The request -> Transcribe the full listing exactly, and drop every picture.

Data section ->

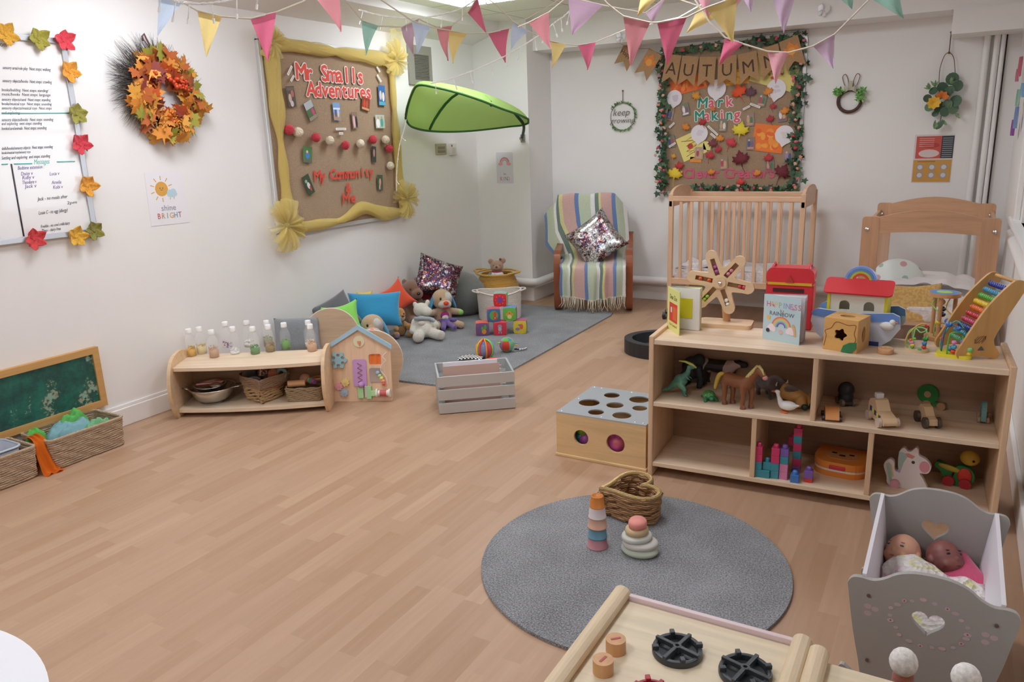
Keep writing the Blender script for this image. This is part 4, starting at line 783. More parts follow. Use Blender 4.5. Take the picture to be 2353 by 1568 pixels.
mx = q.n('ShaderNodeMix', data_type='RGBA'); q.l(q.ramp(ad.outputs[0], [(.63, (0, 0, 0)), (.655, (1, 1, 1))]), mx.inputs[0]); q.l(q.ramp(n1.outputs[0], [(.35, hx('#0c2f2a')), (.5, hx('#124c40')), (.68, hx('#1e6b58'))]), mx.inputs[6])
q.l(q.ramp(n2.outputs[0], [(.42, hx('#2c5a4a')), (.5, hx('#9a9078')), (.6, hx('#7fae9a'))]), mx.inputs[7]); q.l(mx.outputs[2], q.b.inputs['Base Color']); q.b.inputs['Roughness'].default_value = .6; q.bump(n2.outputs[0], .6, .003)
one('green_panel', q.m, lambda b: b.box((0, 0, .012), (w - .06, h - .06, .014)), t)
# coil woven baskets
SEA = mat('#c6ab8e', .85, kind='weave', s=70.0); SEA2 = mat('#c8a67c', .85, kind='weave', s=45.0)
def coils(b, outline, z0, z1, r, m=0, wob=.3, seg=6):
    n = max(2, int((z1 - z0) / (r * 1.7))); 
    for i in range(n):
        f = (i + .5) / n; P = outline(f); z = lerp(z0, z1, f); ph = i * 1.3
        b.tube([(x + wob * r * math.sin(k * 1.9 + ph), y + wob * r * math.cos(k * 2.3 + ph), z + wob * r * math.sin(k * 1.1 + ph)) for k, (x, y) in enumerate(P)], r, m, seg, closed=True)
def rbasket(label, M, w, d, h, group=None, r=.0058, m=SEA, flare=1.06, name='storage_basket'):
    t = thing(name, label, 'basket', M=M, group=group)
    def ol(f):
        s = lerp(1 / flare, 1, f); P = rrect(w * s, d * s, .025, n=3); out = []
        for i in range(len(P)):
            a = Vector(P[i]); c = Vector(P[(i + 1) % len(P)]); k = max(1, int((c - a).length / .03))
            out += [tuple(a.lerp(c, j / k)) for j in range(k)]
        return out
    one('woven_body', m, lambda b: (coils(b, ol, .004, h, r), b.prism([(x * .99, y * .99) for x, y in ol(0)], .006, 0, z0=.001)), t)
    one('rim', m, lambda b: b.tube([(x, y, h + r * .6) for x, y in ol(1)], r * 1.4, 0, 8, closed=True), t); return t
b1 = rbasket('long seagrass basket full of green, blue and orange scarves under the green board', LM((-3.852, 2.085, 0), PI / 2), .39, .26, .15, 'seagrass baskets under the green board')
one('liner_tag', mat('#efeeee', .6), lambda b: b.box((.15, -.05, .125), (.004, .035, .035)), b1)
rbasket('seagrass basket holding a grey plastic crate, cut by the photo edge', LM((-3.858, 1.63, 0), PI / 2), .40, .25, .15, 'seagrass baskets under the green board')
t = thing('plastic_basket', 'pale grey perforated plastic basket sitting in the left seagrass basket', 'basket', LM((-3.87, 1.64, .012), PI / 2).translation, PI / 2)
def pbk(b):
    n = 24
    def ol(s): return rrect(.30 * s, .19 * s, .04, n=5)
    P0, P1 = ol(.86), ol(1); k = len(P0)
    b.add([(x, y, .0) for x, y in P0] + [(x, y, .155) for x, y in P1], [(i, (i + 1) % k, k + (i + 1) % k, k + i) for i in range(k)] + [tuple(range(k))], 0, True)
one('shell', mat('#b4b9c4', .5), pbk, t, solid=.003); one('rim', mat('#c0c5cf', .45), lambda b: b.tube([(x, y, .155) for x, y in rrect(.305, .195, .04, n=5)], .006, 0, 6, closed=True), t)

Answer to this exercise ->
Keep writing the Blender script for this image. This is part 4, starting at line 783. More parts follow. Use Blender 4.5. Take the picture to be 2353 by 1568 pixels.
mx = q.n('ShaderNodeMix', data_type='RGBA'); q.l(q.ramp(ad.outputs[0], [(.63, (0, 0, 0)), (.655, (1, 1, 1))]), mx.inputs[0]); q.l(q.ramp(n1.outputs[0], [(.35, hx('#0c2f2a')), (.5, hx('#124c40')), (.68, hx('#1e6b58'))]), mx.inputs[6])
q.l(q.ramp(n2.outputs[0], [(.42, hx('#2c5a4a')), (.5, hx('#9a9078')), (.6, hx('#7fae9a'))]), mx.inputs[7]); q.l(mx.outputs[2], q.b.inputs['Base Color']); q.b.inputs['Roughness'].default_value = .6; q.bump(n2.outputs[0], .6, .003)
one('green_panel', q.m, lambda b: b.box((0, 0, .012), (w - .06, h - .06, .014)), t)
# coil woven baskets
SEA = mat('#c6ab8e', .85, kind='weave', s=70.0); SEA2 = mat('#c8a67c', .85, kind='weave', s=45.0)
def coils(b, outline, z0, z1, r, m=0, wob=.3, seg=6):
    n = max(2, int((z1 - z0) / (r * 1.7))); 
    for i in range(n):
        f = (i + .5) / n; P = outline(f); z = lerp(z0, z1, f); ph = i * 1.3
        b.tube([(x + wob * r * math.sin(k * 1.9 + ph), y + wob * r * math.cos(k * 2.3 + ph), z + wob * r * math.sin(k * 1.1 + ph)) for k, (x, y) in enumerate(P)], r, m, seg, closed=True)
def rbasket(label, M, w, d, h, group=None, r=.0058, m=SEA, flare=1.06, name='storage_basket'):
    t = thing(name, label, 'basket', M=M, group=group)
    def ol(f):
        s = lerp(1 / flare, 1, f); P = rrect(w * s, d * s, .025, n=3); out = []
        for i in range(len(P)):
            a = Vector(P[i]); c = Vector(P[(i + 1) % len(P)]); k = max(1, int((c - a).length / .03))
            out += [tuple(a.lerp(c, j / k)) for j in range(k)]
        return out
    one('woven_body', m, lambda b: (coils(b, ol, .004, h, r), b.prism([(x * .99, y * .99) for x, y in ol(0)], .006, 0, z0=.001)), t)
    one('rim', m, lambda b: b.tube([(x, y, h + r * .6) for x, y in ol(1)], r * 1.4, 0, 8, closed=True), t); return t
b1 = rbasket('long seagrass basket full of green, blue and orange scarves under the green board', LM((-3.852, 2.085, 0), PI / 2), .39, .26, .15, 'seagrass baskets under the green board')
one('liner_tag', mat('#efeeee', .6), lambda b: b.box((.15, -.05, .125), (.004, .035, .035)), b1)
rbasket('seagrass basket holding a grey plastic crate, cut by the photo edge', LM((-3.858, 1.63, 0), PI / 2), .40, .25, .15, 'seagrass baskets under the green board')
t = thing('plastic_basket', 'pale grey perforated plastic basket sitting in the left seagrass basket', 'basket', LM((-3.87, 1.64, .012), PI / 2).translation, PI / 2)
def pbk(b):
    n = 24
    def ol(s): return rrect(.30 * s, .19 * s, .04, n=5)
    P0, P1 = ol(.86), ol(1); k = len(P0)
    b.add([(x, y, .0) for x, y in P0] + [(x, y, .155) for x, y in P1], [(i, (i + 1) % k, k + (i + 1) % k, k + i) for i in range(k)] + [tuple(range(k))], 0, True)
one('shell', mat('#b4b9c4', .5), pbk, t, solid=.003); one('rim', mat('#c0c5cf', .45), lambda b: b.tube([(x, y, .155) for x, y in rrect(.305, .195, .04, n=5)], .006, 0, 6, closed=True), t)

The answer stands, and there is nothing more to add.